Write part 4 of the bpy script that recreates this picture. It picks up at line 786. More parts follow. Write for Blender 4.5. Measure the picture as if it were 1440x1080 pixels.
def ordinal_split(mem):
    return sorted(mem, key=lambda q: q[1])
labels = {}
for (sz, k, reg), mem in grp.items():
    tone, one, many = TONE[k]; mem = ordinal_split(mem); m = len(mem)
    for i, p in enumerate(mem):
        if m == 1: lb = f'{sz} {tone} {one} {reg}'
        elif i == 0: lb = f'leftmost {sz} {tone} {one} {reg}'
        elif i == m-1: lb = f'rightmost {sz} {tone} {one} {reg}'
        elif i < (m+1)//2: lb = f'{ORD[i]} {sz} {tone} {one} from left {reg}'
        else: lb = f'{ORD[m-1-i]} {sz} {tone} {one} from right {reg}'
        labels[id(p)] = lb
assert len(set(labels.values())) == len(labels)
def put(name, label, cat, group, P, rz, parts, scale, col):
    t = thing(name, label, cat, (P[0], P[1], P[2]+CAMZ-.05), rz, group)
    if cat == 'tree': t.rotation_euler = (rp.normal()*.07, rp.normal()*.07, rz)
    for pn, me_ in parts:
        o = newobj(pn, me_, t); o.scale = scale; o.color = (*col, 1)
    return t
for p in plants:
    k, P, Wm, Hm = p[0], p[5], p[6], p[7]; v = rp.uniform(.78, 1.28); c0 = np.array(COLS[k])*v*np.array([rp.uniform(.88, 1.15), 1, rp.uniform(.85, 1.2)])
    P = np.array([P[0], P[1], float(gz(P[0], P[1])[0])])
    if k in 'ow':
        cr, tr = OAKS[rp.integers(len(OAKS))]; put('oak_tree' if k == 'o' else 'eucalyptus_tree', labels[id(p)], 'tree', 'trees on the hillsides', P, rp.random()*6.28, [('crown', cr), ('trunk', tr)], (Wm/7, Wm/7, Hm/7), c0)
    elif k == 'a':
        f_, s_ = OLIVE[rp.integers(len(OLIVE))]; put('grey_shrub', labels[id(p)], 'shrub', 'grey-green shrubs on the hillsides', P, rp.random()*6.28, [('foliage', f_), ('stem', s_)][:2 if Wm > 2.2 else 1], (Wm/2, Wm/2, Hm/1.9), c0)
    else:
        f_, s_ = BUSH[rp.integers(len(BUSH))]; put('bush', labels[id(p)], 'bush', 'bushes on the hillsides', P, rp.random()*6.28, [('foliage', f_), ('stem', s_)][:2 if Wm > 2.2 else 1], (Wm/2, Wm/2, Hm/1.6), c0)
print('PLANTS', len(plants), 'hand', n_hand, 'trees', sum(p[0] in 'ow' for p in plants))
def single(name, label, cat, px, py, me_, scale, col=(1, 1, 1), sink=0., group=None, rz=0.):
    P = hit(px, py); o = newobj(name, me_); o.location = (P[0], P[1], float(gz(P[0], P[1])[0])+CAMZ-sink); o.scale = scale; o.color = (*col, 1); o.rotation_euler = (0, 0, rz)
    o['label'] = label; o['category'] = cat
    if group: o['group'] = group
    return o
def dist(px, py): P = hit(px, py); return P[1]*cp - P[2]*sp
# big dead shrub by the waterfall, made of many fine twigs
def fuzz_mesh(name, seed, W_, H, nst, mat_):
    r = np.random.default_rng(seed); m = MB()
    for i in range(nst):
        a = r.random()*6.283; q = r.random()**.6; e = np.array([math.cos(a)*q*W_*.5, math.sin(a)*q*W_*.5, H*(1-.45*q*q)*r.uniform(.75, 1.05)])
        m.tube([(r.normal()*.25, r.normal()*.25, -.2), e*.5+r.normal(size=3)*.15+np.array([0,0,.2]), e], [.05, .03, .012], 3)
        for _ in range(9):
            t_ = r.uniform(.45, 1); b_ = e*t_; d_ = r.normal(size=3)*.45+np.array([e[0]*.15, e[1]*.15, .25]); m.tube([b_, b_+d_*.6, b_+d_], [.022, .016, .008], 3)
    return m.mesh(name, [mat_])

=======

Write down every line of the data above that includes the string "parts".

Write part 4 of the bpy script that recreates this picture. It picks up at line 786. More parts follow. Write for Blender 4.5. Measure the picture as if it were 1440x1080 pixels.
def put(name, label, cat, group, P, rz, parts, scale, col):
    for pn, me_ in parts:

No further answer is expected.